Y me refiero aquí exclusivamente al diarismo, no al periodismo en general, que si bien son términos similares, de ningún modo se ejercen de la misma manera en la práctica. Periodistas son probablemente todos aquellos a los que se les edita ocasionalmente un texto en alguna publicación periódica, ahora mismo miles en las plataformas digitales, pero diaristas son aquellos que se enfrentan a diario, valga la redundancia, con su prosa informadora. Y muchos de estos periodistas nuevos, que no nuevos periodistas, no eran de las áreas de redacción sino foráneos; por lo tanto, desconocían los métodos, las tácticas, los embustes, los vicios, las calamidades que se respiran en las zonas periodísticas: desde fuera deseaban cambiar las cosas, lo cual era, y es, imposible.
Para uno de sus más creativos cultivadores, Gay Talese, el nuevo periodismo permite, demanda, de hecho, un enfoque más imaginativo del reportaje. Para Hollowell, la voz del nuevo periodismo es francamente subjetiva (característica incómoda para el generalizado periodismo estadounidense, cuyas reglas “objetivas” son inquebrantables en las empresas informativas), lleva el sello de su personalidad. Escribe Carlos Monsiváis: “Mi reino por un estilo establece, primordialmente, la muerte de la objetividad, elemento que es prácticamente imposible desde el quehacer del nuevo periodismo”.
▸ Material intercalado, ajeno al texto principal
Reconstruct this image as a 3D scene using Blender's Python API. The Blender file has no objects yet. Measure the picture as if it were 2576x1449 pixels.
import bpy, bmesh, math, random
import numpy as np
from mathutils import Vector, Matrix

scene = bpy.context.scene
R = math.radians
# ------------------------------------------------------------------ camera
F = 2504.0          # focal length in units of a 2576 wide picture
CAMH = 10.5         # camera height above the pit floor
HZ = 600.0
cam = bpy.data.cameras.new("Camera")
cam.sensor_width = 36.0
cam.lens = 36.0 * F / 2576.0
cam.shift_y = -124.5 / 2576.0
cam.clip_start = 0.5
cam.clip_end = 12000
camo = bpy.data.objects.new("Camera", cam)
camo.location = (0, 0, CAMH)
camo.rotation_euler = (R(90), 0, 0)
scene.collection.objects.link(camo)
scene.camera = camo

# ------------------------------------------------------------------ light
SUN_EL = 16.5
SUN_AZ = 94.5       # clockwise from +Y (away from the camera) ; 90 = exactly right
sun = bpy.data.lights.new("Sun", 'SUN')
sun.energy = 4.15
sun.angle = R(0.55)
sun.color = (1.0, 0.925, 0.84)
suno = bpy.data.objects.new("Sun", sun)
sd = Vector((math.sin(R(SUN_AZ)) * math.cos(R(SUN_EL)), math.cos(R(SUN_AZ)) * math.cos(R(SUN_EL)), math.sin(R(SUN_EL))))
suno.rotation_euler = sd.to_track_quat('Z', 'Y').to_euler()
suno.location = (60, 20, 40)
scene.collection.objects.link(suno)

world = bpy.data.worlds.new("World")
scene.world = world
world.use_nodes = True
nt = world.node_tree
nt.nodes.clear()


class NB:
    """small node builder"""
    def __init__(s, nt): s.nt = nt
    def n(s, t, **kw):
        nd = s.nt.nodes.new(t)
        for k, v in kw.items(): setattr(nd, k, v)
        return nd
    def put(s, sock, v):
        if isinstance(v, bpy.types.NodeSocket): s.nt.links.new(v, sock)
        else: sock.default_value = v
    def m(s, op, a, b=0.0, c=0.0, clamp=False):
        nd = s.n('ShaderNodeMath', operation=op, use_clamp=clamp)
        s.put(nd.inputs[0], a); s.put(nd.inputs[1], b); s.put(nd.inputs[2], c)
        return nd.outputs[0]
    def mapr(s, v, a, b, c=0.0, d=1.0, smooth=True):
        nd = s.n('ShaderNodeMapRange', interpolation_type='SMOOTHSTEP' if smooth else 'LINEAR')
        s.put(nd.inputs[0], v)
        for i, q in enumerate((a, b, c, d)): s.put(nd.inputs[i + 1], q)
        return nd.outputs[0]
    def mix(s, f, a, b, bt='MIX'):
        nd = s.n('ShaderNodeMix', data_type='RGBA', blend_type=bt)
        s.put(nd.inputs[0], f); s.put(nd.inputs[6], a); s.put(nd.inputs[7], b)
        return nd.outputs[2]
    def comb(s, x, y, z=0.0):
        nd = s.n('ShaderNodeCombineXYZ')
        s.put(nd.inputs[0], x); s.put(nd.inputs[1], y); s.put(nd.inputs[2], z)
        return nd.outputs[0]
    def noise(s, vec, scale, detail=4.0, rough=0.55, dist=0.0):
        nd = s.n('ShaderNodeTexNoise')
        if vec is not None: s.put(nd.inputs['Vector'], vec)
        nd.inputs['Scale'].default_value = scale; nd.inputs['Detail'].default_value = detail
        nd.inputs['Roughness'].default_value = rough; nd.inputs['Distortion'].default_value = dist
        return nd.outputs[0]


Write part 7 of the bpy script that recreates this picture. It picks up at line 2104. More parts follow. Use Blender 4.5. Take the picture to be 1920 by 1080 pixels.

Para Harold Hayes, antiguo editor del Esquire, publicación que alentó este género, hasta el surgimiento del nuevo periodismo, el artículo de revista era un convencionalismo de la escritura, y triunfaban en él los que entendían la convención. Es más, Naomi Feigelson va hacia terrenos del extremo: “Los representantes del nuevo periodismo se ven a sí mismos como reeducadores de la juventud y como unificadores y solidificadores del movimiento revolucionario. La prensa underground no se limita a informar, sino que está haciendo una revolución”.
En este sentido, Michael L. Johnson distingue el nuevo periodismo del periodismo especializado y observa tres grandes categorías del nuevo periodismo que surge en los sesenta: 1) prensa subterránea; 2) libros o ensayos escritos en estilo periodístico por gente que dentro o fuera del campo del esfuerzo literario ha formulado una respuesta directa, valorativa y por lo común participante empleando o inventando una voz periodística, y 3) los cambios en los medios de comunicación oficiales que incorporan nuevas y distintas maneras de relatar y comentar los sucesos que les interesan.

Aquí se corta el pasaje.